Härö’s first feature film Elina: As If I Wasn’t There (2003) was a Swedish-Finnish children’s film. t was a co-production, just like Mother of Mine (2005), a drama about a boy sent to safety in Sweden during the war. International production teams have been more the rule than the exception in Härö’s career.
His first all-Finnish film shot in Finland was Letters to Father Jacob, which premiered in 2009. The film won the Jussi Award for Best Film, Best Director, Best Actor and Best Music. In the summer of 2022, the film was voted the most gripping Finnish film of the 21st century in a poll carried out by the Helsingin Sanomat newspaper.

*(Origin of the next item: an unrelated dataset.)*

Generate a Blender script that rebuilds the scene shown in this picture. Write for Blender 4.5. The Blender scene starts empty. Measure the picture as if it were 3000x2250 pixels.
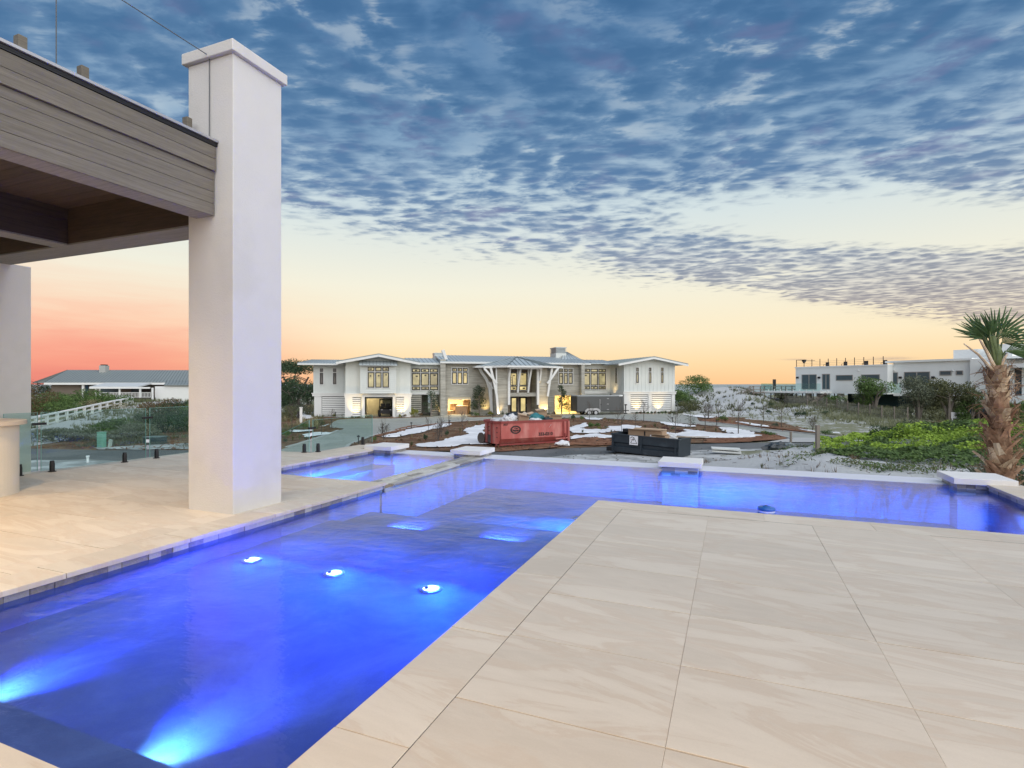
import bpy, bmesh, math, random
from math import sin, cos, tan, pi, radians, sqrt, atan2, exp
from mathutils import Vector, Matrix, noise

# ------------------------------------------------------------------ scene, camera, sky, sun
SC = bpy.context.scene
COL = SC.collection
random.seed(11)
F = 1600.0                      # focal length in pixels of the 3000 px wide photograph
EYE = 1.3                       # eye height above the pool deck (deck top is z = 0)
GZ = -2.55                      # level of the street and the yard below the deck

cam_d = bpy.data.cameras.new('camera')
cam = bpy.data.objects.new('camera', cam_d); COL.objects.link(cam)
cam.location = (0, 0, EYE); cam.rotation_euler = (pi/2, 0, 0)
cam_d.sensor_width = 36.0; cam_d.lens = 36.0*F/3000.0
cam_d.clip_start = 0.05; cam_d.clip_end = 20000
SC.camera = cam

class E:
    """a shader socket with arithmetic"""
    nt = None
    def __init__(s, sock): s.s = sock
    @staticmethod
    def m(op, *a, clamp=False):
        n = E.nt.nodes.new('ShaderNodeMath'); n.operation = op; n.use_clamp = clamp
        for i, v in enumerate(a):
            if isinstance(v, E): E.nt.links.new(v.s, n.inputs[i])
            else: n.inputs[i].default_value = v
        return E(n.outputs[0])
    def __add__(s, o): return E.m('ADD', s, o)
    def __radd__(s, o): return E.m('ADD', o, s)
    def __sub__(s, o): return E.m('SUBTRACT', s, o)
    def __rsub__(s, o): return E.m('SUBTRACT', o, s)
    def __mul__(s, o): return E.m('MULTIPLY', s, o)
    def __rmul__(s, o): return E.m('MULTIPLY', o, s)
    def __truediv__(s, o): return E.m('DIVIDE', s, o)
def sstep(a, b, x):
    n = E.nt.nodes.new('ShaderNodeMapRange'); n.interpolation_type = 'SMOOTHSTEP'; n.clamp = True
    for k, v in (('From Min', a), ('From Max', b), ('Value', x)):
        if isinstance(v, E): E.nt.links.new(v.s, n.inputs[k])
        else: n.inputs[k].default_value = v
    n.inputs['To Min'].default_value = 0; n.inputs['To Max'].default_value = 1
    return E(n.outputs['Result'])
def gauss(x, y, cx, cy, rx, ry, rot=0.0):
    c, s_ = cos(rot), sin(rot)
    dx, dy = x-cx, y-cy
    a = (dx*c + dy*s_)/rx; b = (dy*c - dx*s_)/ry
    return E.m('EXPONENT', (a*a + b*b)*-1.0)
def comb(x, y, z=0.0):
    n = E.nt.nodes.new('ShaderNodeCombineXYZ')
    for i, v in enumerate((x, y, z)):
        if isinstance(v, E): E.nt.links.new(v.s, n.inputs[i])
        else: n.inputs[i].default_value = v
    return E(n.outputs[0])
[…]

Recurring themes in Härö’s films have been children and young people in a complex adult world, and the invisibility of the weak. In his own country, Härö has received the Hand of Humanism Award (2006) and the Engel Prize for Church Art (2012).

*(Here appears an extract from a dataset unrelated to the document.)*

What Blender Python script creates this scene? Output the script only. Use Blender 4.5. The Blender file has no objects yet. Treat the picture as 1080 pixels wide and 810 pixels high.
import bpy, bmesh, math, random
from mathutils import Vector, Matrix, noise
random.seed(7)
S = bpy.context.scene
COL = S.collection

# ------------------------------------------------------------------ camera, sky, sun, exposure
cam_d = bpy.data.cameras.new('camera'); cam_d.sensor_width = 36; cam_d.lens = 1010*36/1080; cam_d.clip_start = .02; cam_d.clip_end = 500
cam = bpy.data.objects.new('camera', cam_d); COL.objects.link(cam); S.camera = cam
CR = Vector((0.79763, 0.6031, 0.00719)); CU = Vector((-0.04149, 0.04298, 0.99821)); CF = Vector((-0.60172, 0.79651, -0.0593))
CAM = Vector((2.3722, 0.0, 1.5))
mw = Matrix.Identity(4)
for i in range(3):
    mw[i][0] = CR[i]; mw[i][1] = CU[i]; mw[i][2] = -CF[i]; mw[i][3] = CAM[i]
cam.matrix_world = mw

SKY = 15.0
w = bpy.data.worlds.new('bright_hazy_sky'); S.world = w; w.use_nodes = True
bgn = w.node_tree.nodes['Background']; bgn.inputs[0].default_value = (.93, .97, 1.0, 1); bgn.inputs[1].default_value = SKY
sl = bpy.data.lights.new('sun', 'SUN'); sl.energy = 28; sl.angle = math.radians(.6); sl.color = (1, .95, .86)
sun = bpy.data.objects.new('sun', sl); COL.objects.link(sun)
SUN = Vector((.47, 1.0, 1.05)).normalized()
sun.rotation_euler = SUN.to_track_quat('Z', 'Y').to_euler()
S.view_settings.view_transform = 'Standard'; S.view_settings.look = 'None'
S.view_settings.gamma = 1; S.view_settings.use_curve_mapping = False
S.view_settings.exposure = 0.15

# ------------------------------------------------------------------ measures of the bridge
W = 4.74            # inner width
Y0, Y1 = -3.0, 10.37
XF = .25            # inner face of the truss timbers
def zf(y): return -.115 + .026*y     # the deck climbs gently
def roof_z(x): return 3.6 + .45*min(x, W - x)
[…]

This autumn will see the opening night of his latest film My sailor, My love. A Finnish-Irish co-production, it will be Härö’s first English-language film. Of his altogether eight feature films, four have been been chosen as Finland’s submissions for the Academy Award for Best Foreign Language Film. The Fencer was shortlisted for Best Foreign Film in 2016 and received a Golden Globe nomination the same year.